SENER Aerospace is applying its expertise in guidance, navigation, and control programs to AURORA, particularly its AOCS (Attitude and Orbit Control Systems) which it has successfully developed for European Space Agency (ESA) satellites such as Euclid, Herschel & Planck, and NAVIGA, among others. The Polytechnic University of Madrid and two European companies are also participating in AURORA.
The programming code for an AOCS system is generated by applying model-based engineering (MBSE), which simulates different scenarios, conditions, and potential errors, producing various system programs. The next phase involves translating these models into source code, specific to each spacecraft, to create the guidance, navigation, and control (GNC) software. Currently, this process requires exhaustive verification and multiple manual tests, resulting in high costs.
The AURORA solution validates the capabilities of the QGEN tool to transform models into source code integrated directly into the flight software. The technology demonstration is performed by exercising the automated code in AURORA with the already validated and verified results of the self-generated code from the Euclid mission. The demonstration process will utilize the validation and verification test cases designed for the formal Euclid AOCS/GNC campaign, with tests conducted in the actual test environment (MIL, SIL, PIL [open-loop emulator], and HIL [SCOE for open-loop testing]). This approach facilitates technology assessment through a higher Technology Readiness Level (TRL). This means that the most advanced modeling standards and guidelines are applied to the autocoding generation and validation process.
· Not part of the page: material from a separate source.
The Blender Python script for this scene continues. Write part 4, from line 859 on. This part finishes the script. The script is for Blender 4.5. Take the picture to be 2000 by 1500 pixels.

Furthermore, AURORA will ensure the solution's interoperability by specifying component interfaces (APIs) for integrating components, both for hand-coded and auto-generated code. It incorporates innovative solutions such as NASA's core Flight System (cFS).
Supported by a suite of certified tools, AURORA proposes a self-coding flight software lifecycle process and a methodology for specifying, developing, and validating such software. These processes will adhere to the principles of Model-Based Systems Engineering (MBSE), including Component-Based Architecture, Model-Driven Architecture (MDA), and Model-to-Test transformation.
AURORA will conclude with a demonstration of the toolset's feasibility and the reduction of non-recurring costs associated with software generation and verification.